Yggdrasil

Ygdrassil coverYggdrasil is a new record by the Norwegian women’s choir Cantus conducted by Tove Ramlo-Ystad.  There are eleven works on the record by various composers and all inspired, more or less loosely. by the idea of the World Ash Tree of Norse legend.  Sometimes they are a fairly literal telling of some episode from myth, other times they explore broader ideas around a tree that lasts for a long time, but not for ever, and contains within it its own destruction and the seed of its rebirth.  So, themes of humanity and Earth’s place in the Cosmos, the destructiveness of war, greed and climate change all have their place.

The musical styles are very varied too from very simple, rather boring, melodic settings, through polyphony to more complex multi part mixes with spoken word blended with a sort of chanting and a melody line.  Just picking out a couple of tracks I really liked there’s Hirtir by Henning Sommero which uses text fragments from the Poetic Edda dealing with the four stags who browse the branches of Yggdrasil.  Here there’s whispering and a hand drum of some sort used to good effect.  In a similar vein there’s Ratatoskr by Trygve Brøske setting an English text by Alice Major.  This uses the device of the squirrel who carries messages and insults between the raven at the tree’s top and the dragon Níðhöggr who is attacking the roots.  It’s playful with plenty of hand held percussion but besides being quite funny it effectively exploits the difference between human time scales and cosmic ones.  The eleven texts are in several languages; Icelandic, Norwegian, English and Ainu.

My real reasons though for getting hold of this recording were audiophile and technology related.  It’s a two disk package.  There’s a Blu-ray disk with four different encodings and a hybrid SACD with three.  So one can play it as a standard resolution stereo CD but where’s the fun in that?  I sampled most of the formats on both headphones and using my speaker set up which has three front channels, two side speakers, one at the back and a sub-woofer but it isn’t the sort of listening room with speakers at multiple heights that some of the formats I’m going to describe are really designed for.

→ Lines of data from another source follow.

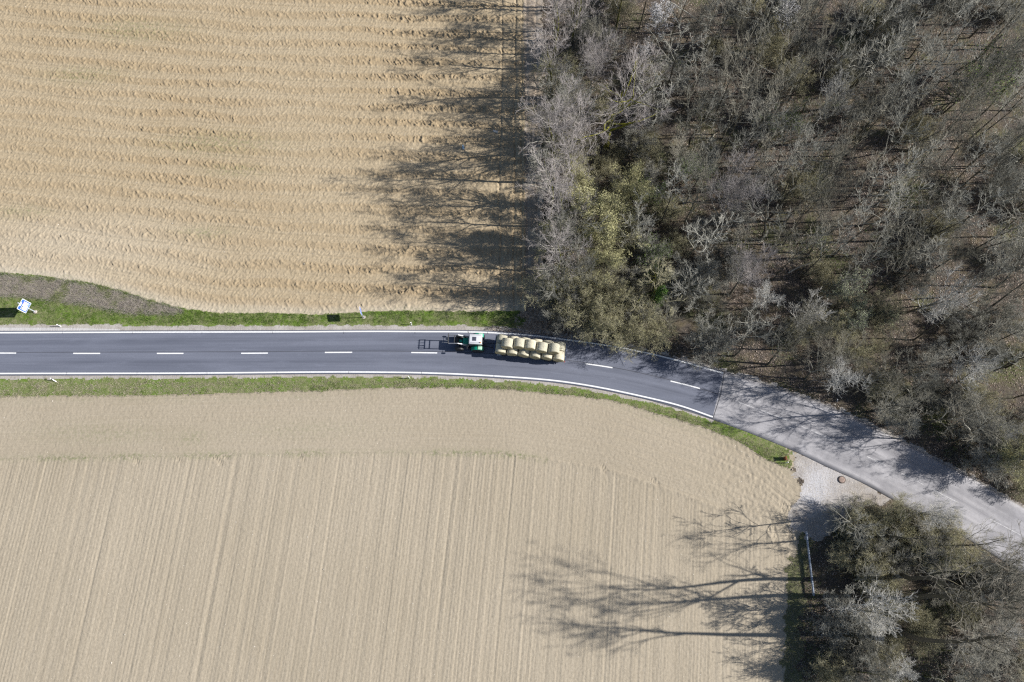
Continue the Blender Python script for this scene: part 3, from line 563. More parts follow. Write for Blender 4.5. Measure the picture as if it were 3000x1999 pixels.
LAND = []     # named landmarks for the labels: (phrase, x, y)
placed = []
def tree(kind, x, y, label, cat='tree', group=None, s=1.0, rz=None, name=None, sz=None, tilt=None):
    mt, mcn, ml = PR[kind]; name = name or ('shrub' if 'shrub' in kind else 'bare_tree'); o = empty(name, (x, y, ground_z(x, y)), random.uniform(0, 6.28) if rz is None else rz)
    o.scale = (s, s, (sz or s)); tag(o, label, cat, group)
    if tilt: o.rotation_euler = (tilt[0], tilt[1], o.rotation_euler.z)
    t = bpy.data.objects.new('stems' if 'shrub' in kind else 'trunk', mt); col.objects.link(t); t.parent = o
    c = bpy.data.objects.new('twigs' if 'shrub' in kind else 'crown', mcn); col.objects.link(c); c.parent = o
    if ml:
        f = bpy.data.objects.new('blossom' if kind == 'blossom' else 'foliage', ml); col.objects.link(f); f.parent = o
    if kind == 'ivy':
        f = bpy.data.objects.new('ivy', IVY); col.objects.link(f); f.parent = o
    rad = {'oak': 9.0, 'tall': 4, 'tall2': 4, 'beech': 6.5, 'bud': 3, 'edge': 3.2}.get(kind, 2.2)
    placed.append((x, y, rad*s, kind)); return o
def at(px, py, z): v = P(px, py, z); return float(v[0]), float(v[1])
def T(kind, px, py, zc, label, **k):
    x, y = at(px, py, zc); land = k.pop('land', None); o = tree(kind, x, y, label, **k)
    if land: LAND.append((land, x, y))
    return o
# landmark trees: pixel of the crown's middle, height of that middle
T('oak', 1800, 330, 10, 'broad old oak with mossy yellow-green limbs and spreading bare crown', s=1.08, sz=1.0, rz=2.0, name='oak_tree', land='the mossy oak')
T('beech', 2135, 590, 10, 'big fine-twigged purple-grey tree standing alone in the middle of the wood', s=1.0, land='the big twiggy tree')
T('beech', 2190, 800, 9, 'fine-twigged grey tree just below the biggest purple-grey crown', s=0.8, rz=1.0)
T('beech', 1745, 190, 10, 'reddish fine-twigged tree just above the mossy oak', s=0.85)
T('bud', 1760, 640, 6, 'yellow-green budding tree, largest of its colour at the wood edge', s=1.25, name='budding_tree', land='the yellow-green tree')
T('bud', 1840, 570, 6, 'yellow-green budding tree touching the upper right of the largest one', s=0.95, name='budding_tree')
T('bud', 1700, 540, 6, 'yellow-green budding tree between the mossy oak and the largest budding one', s=0.9, name='budding_tree')
T('bud', 1650, 690, 5, 'yellow-green budding tree squeezed between the edge row and the largest one', s=0.85, name='budding_tree')
T('bud', 1760, 770, 5, 'yellow-green budding tree just below the largest one', s=0.9, name='budding_tree')
T('bud2', 1645, 225, 5, 'olive budding tree in the edge row, near the top of the wood', s=0.9, name='budding_tree')
T('bud2', 1640, 385, 5, 'olive budding tree at the wood edge, level with the oak trunk', s=0.95, name='budding_tree')
T('bud2', 1690, 455, 5, 'olive budding tree just below the mossy oak', s=0.9, name='budding_tree')
T('pale', 2710, 1490, 6, 'pale wispy tree spreading over the lower edge of the old road', s=0.75)
T('road', 2880, 1600, 9, 'sparse bare tree with twigs over the lower edge of the old road, at the right', s=0.9)
T('bud2', 2640, 1530, 3, 'low olive tree on the bank between apron and old road', s=0.7, name='budding_tree')
T('bud2', 2760, 1600, 3, 'low olive tree on the bank farther from the apron', s=0.75, name='budding_tree')
T('bud2', 1640, 860, 4, 'olive budding tree at the corner of track and road', s=0.95, name='budding_tree')
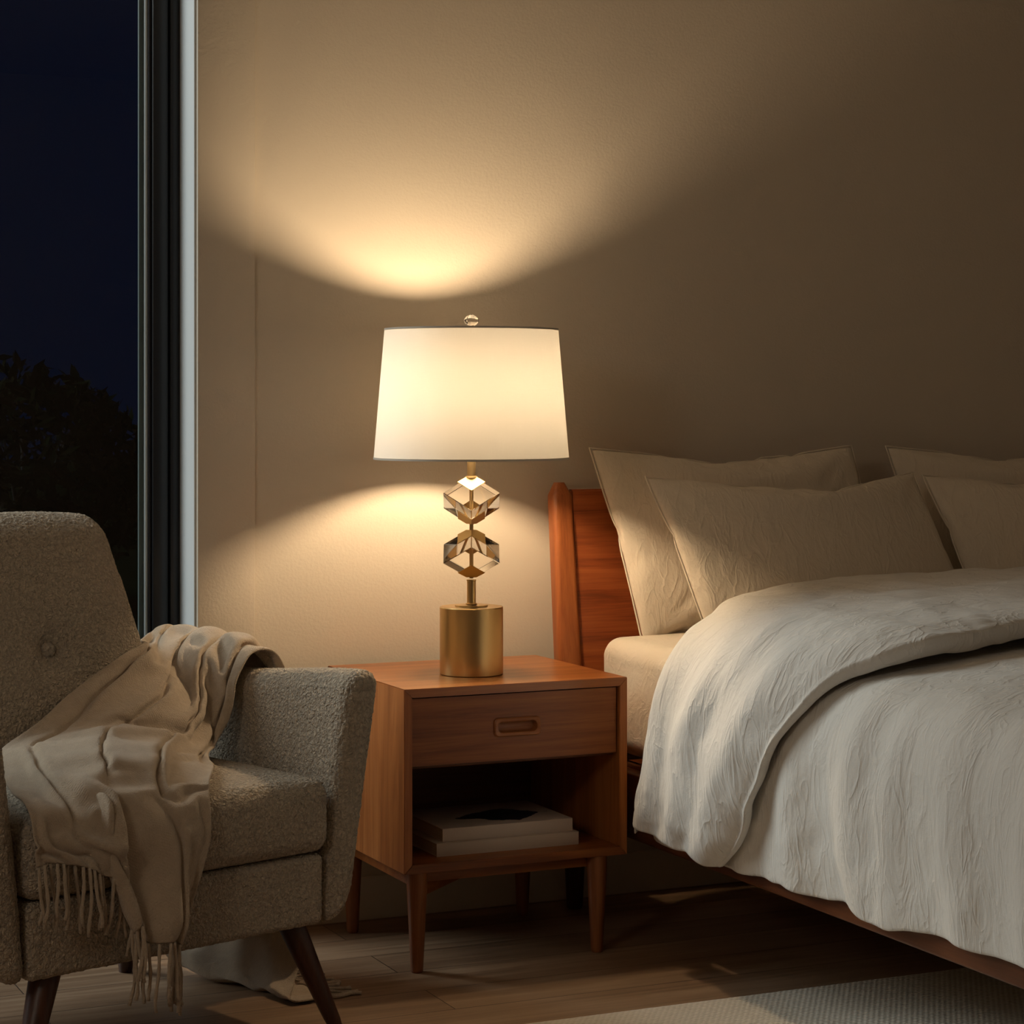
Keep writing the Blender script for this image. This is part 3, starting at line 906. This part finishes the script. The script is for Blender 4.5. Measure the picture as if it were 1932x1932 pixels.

There are three surround mixes and a high resolution stereo mix on the Blu-ray.  The most striking over speakers was the 96kHz AURO-3D 7.1.4 mix.  This was really immersive, even on my limited set up and probably sounds amazing on something fancier.  The 48kHz Dolby Atmos 9.1.4 mix was almost as impressive.  The standard 192kHz DTS-HD-MA 5.1 (i.e. the usual opera Blu-ray surround track) was much more frontally oriented.  Over headphones the crispest, most detailed sound came from the multi-channel mix on the SACD which wasn’t nearly so spectacular on speakers.  So it’s fun to play with and recording engineer Morten Lindberg has done a wonderful job of capturing a really pure source (recorded in the Lademoen Church in Trondheim) and then finding the best way to exploit the various available sound formats.

The package comes with a booklet that has all the texts in their original language and either a translation or a summary in English.  There’s a lot more information too but much of it is in Norwegian.

I’d recommend this disk for either hard core choral music fans or audiophiles.